Como ya vimos, nada enciende más los ánimos políticos y produce mayores controversias en las tribunas o pasillos parlamentarios que el sistema recaudatorio y el régimen presupuestario. La lucha política que presenciamos en días pasados por una propuesta de reforma a la Ley Federal de Presupuesto y Responsabilidad Hacendaria (promulgada en 2006 y reformada apenas en 2019) es un recordatorio eficaz de que la participación oportuna, normada, informada y consensuada de los órganos de la representación política en el diseño de las reglas vigentes y adopción de principios para la determinación del gasto público son fundamentales para clasificar como democrático y constitucional a cualquier régimen gubernamental.
Efectivamente, el presupuesto nacional y su orientación son en realidad la expresión primigenia del poder originario del parlamento: el poder de la bolsa, cuyo nivel se reguló primero al ponerle al monarca acotaciones en los conceptos y montos de la recaudación de contribuciones.

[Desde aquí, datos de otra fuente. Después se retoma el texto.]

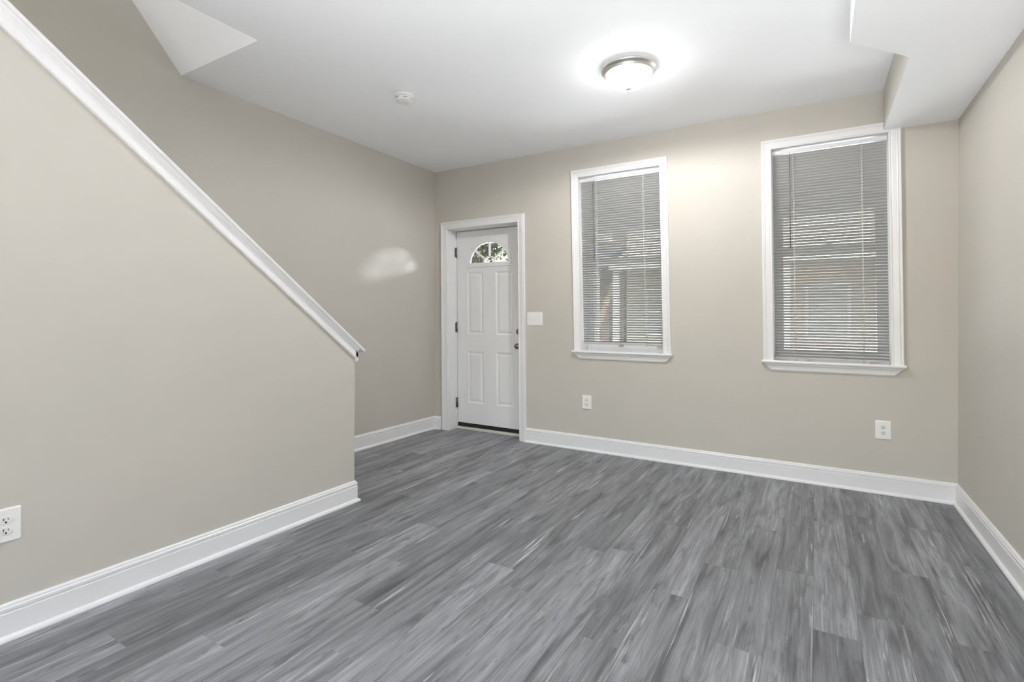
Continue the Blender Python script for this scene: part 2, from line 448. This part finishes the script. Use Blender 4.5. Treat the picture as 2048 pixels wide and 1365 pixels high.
tag(obj('baseboard_half', bm, M_TRIM), 'white baseboard along the stair half wall, shoe seam open', 'baseboard', kind='structure')

# ------------------------------------------------------------------ casing (mitred sweep in the wall plane)
CP = [(0, 0), (0, .010), (.004, .013), (.010, .013), (.013, .010), (.017, .012), (.042, .016), (.048, .020), (.052, .0165), (.056, .020), (.064, .021), (.068, .018), (.068, 0)]
def casing(bm, x0, x1, z0, z1, width, y=D, flip=1):
    s = width/.068
    loops = [[(x0-w_*s, y-d, z0) for w_, d in CP], [(x0-w_*s, y-d, z1+w_*s) for w_, d in CP], [(x1+w_*s, y-d, z1+w_*s) for w_, d in CP], [(x1+w_*s, y-d, z0) for w_, d in CP]]
    add_loft(bm, loops)

def frame_bm(x0, x1, z0, z1, y0, y1, w_l, w_r, w_b, w_t, bev=.003):
    bm = new_bm()
    add_box(bm, x0, x0+w_l, y0, y1, z0, z1, bev); add_box(bm, x1-w_r, x1, y0, y1, z0, z1, bev)
    add_box(bm, x0+w_l, x1-w_r, y0, y1, z0, z0+w_b, bev); add_box(bm, x0+w_l, x1-w_r, y0, y1, z1-w_t, z1, bev)
    return bm

def make_window(i, W, label):
    fn = shear(W['k'])
    x0, x1, z0, z1, c = W['x0'], W['x1'], W['z0'], W['z1'], W['c']
    root = empty('window_%d' % i, ((x0+x1)/2, D, z0)); tag(root, label, 'window', kind='structure')
    bm = new_bm(); casing(bm, x0, x1, z0, z1, c)
    # where the dropped bulkhead meets the head casing the trim stops under it
    obj('casing', bm, M_TRIM, root, fn)
    # jamb lining
    bm = new_bm()
    add_box(bm, x0-.018, x0, D-.001, D+WT-.01, z0-.02, z1+.018); add_box(bm, x1, x1+.018, D-.001, D+WT-.01, z0-.02, z1+.018)
    add_box(bm, x0, x1, D-.001, D+WT-.01, z1, z1+.018)
    obj('jamb', bm, M_TRIM, root, fn)
    # stool with rounded nose
    bm = new_bm(); zt = z0; th = .021
    prof = [(D+.16, zt-th), (D-.034, zt-th), (D-.040, zt-th+.004), (D-.042, zt-th/2), (D-.040, zt-.004), (D-.034, zt), (D+.16, zt)]
    # horns only in front of the wall, body narrower inside the opening
    add_loft(bm, [[(x, min(y, D-.0005), z) for y, z in prof] for x in (W['stool_x0'], W['stool_x1'])])
    add_box(bm, x0-.018, x1+.018, D-.002, D+.16, zt-th, zt)
    obj('window_sill', bm, M_TRIM, root, fn)
    # apron with returned, angled ends
    bm = new_bm(); a0, a1 = W['stool_x0']+.008, W['stool_x1']-.008; zb = zt-th-.056
    prof = [(0, zt-th), (.022, zt-th), (.022, zt-th-.010), (.016, zt-th-.018), (.014, zt-th-.046), (.008, zb), (0, zb)]
    ap = [[(a0+(zt-th-z)*1.05, D-d, z) for d, z in prof], [(a1-(zt-th-z)*1.05, D-d, z) for d, z in prof]]
    add_loft(bm, ap); obj('apron', bm, M_TRIM, root, fn)
    # vinyl frame and two sashes
    yf = D+.165
    obj('window_frame', frame_bm(x0, x1, z0-.01, z1, yf, yf+.09, .022, .022, .03, .022), M_VINYL, root, fn)
    zm = 1.695
    lo = obj('lower_sash', frame_bm(x0+.022, x1-.022, z0+.02, zm+.028, yf+.008, yf+.038, .04, .04, .055, .05), M_VINYL, root, fn)
    up = obj('upper_sash', frame_bm(x0+.022, x1-.022, zm-.028, z1-.022, yf+.045, yf+.075, .04, .04, .05, .04), M_VINYL, root, fn)
    bm = new_bm(); add_box(bm, x0+.06, x1-.06, yf+.021, yf+.025, z0+.07, zm-.02); obj('glass_pane', bm, M_GLASS, lo, fn)
    bm = new_bm(); add_box(bm, x0+.06, x1-.06, yf+.058, yf+.062, zm+.02, z1-.06); obj('glass_pane', bm, M_GLASS, up, fn)
    bm = new_bm(); xm = (x0+x1)/2
    add_box(bm, xm-.03, xm+.03, yf+.0, yf+.03, zm+.028, zm+.036, .002); add_lathe(bm, [(0, 0), (.014, 0), (.014, .008), (.006, .014), (0, .014)], 16, (xm, yf+.015, zm+.036)); add_box(bm, xm-.005, xm+.028, yf+.006, yf+.016, zm+.04, zm+.048, .002)
    obj('sash_lock', bm, M_VINYL, lo, fn)
    # exterior brick mould closing the reveal
    obj('brick_mould', frame_bm(x0-.02, x1+.02, z0-.03, z1+.02, D+WT-.03, D+WT+.02, .05, .05, .05, .05), M_TRIM, root, fn)
    return root
make_window(1, W1, 'narrower white-cased window nearest the door, with blinds')
make_window(2, W2, 'white-cased window whose top corner meets the dropped bulkhead')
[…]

Las reglas para determinar los destinos y distribución de esa masa monetaria, así como los calendarios para su ejercicio, vinieron después.
A lo largo de su evolución, el diseño, aprobación, modificación, ejercicio, control y evaluación del presupuesto se han ido tornando operaciones político-financieras de alta complejidad técnica cuyo cabal cumplimiento o retraso destacan no solo la dinámica política del momento, sino que reflejan el poderío parlamentario del partido del jefe del Ejecutivo y su capacidad de negociación con el resto de las fuerzas políticas.
Así, por lo general el presupuesto nacional es la expresión más clara y evidente de que las prioridades del gobierno en turno, anunciadas desde la campaña, encarnan el cumplimiento de los compromisos visibles en el plan de desarrollo planteado y el impulso a su visión del gasto, al que naturalmente las oposiciones se resisten y proponen otras ópticas y finalidades.
No es menor el debate en curso sobre la reforma legal propuesta, pero tampoco es inédito. Es la continuación de una larga marcha política por asegurar que la recaudación (y la deuda) se destinen según los mandatos programáticos de la agenda del partido en el poder, que como siempre pasa, con justo derecho propone hacerlo según su filosofía particular. Es un capítulo más de una historia que hemos visto muchas veces, que siempre se resuelve en un anticlímax en el que nadie gana ni pierde todo y en el que, como en el golf, avanza más el que menos pega.
En ocasiones como la actual emergencia sanitaria global, del todo inesperada, el gasto federal ciertamente debe reorganizarse rápida, oportunamente y en el marco de la ley para atenuar, combatir y/o derrotar una coyuntura oprobiosa que demanda altura de miras de todos los actores políticos involucrados, por el grave peligro que, ominoso, se cierne sobre la sociedad entera. No debemos olvidar, además, que la política es una especie de la prudencia y no al revés.